Accordingly, they crafted our Constitution as a complex compromise. In one breath, they conferred extensive powers on federal government and recognized broad powers in the states. In the next, they imposed strong limitations on federal and state power, such as the Takings Clause, which states “nor shall private property be taken for public use without just compensation.”

These complex institutional arrangements raise insuperable difficulties for any simple program of strict construction that stresses the first point to the exclusion of the second. . . .
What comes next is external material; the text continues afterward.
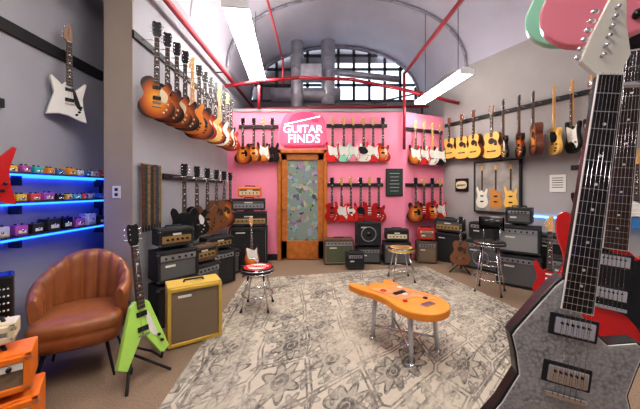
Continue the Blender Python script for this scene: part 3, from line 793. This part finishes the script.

From a recognition that the Founders “understood the risk of faction,” one simply cannot get to a conclusion that they desired a broad-ranging judicial power as a check on the depredations of winners against losers in the process of majority rule.  But without so much as a minor premise, that’s pretty much where Epstein goes.  For while he pays lip service to the framers’ “complex institutional arrangements,” he only mentions two institutional facts about the Constitution: its conferral of powers on the federal government and the states, and its imposition of “strong limitations” on those powers.  And the only “strong limitation” he sees fit to identify is actually not a very strong one at all: on any originalist reading, the takings clause has a “strong” impact on only a very narrow range of cases.  If this is complexity, I’d hate to see Epstein’s simplicity.

The framers had a lot more in their kit bag of “complex institutional arrangements” than Epstein recognizes here.  They had a multiplicity of factions and religious sects in a great continental republic with a varied economy.  They had the whole gamut of separation of powers, bicameralism, and checks and balances, including but not limited to what we call “judicial review.”  They had a complex new form of federalism, with states not only governing themselves but being represented in Congress and in presidential elections.

What they did not have was an Epsteinian understanding of judicial power.  But that is a furrow I have plowed before.  Richard Epstein identifies himself as a libertarian, which is honest of him.  But he cannot say that the Framers were libertarians in anything like the same sense in which he identifies himself as one.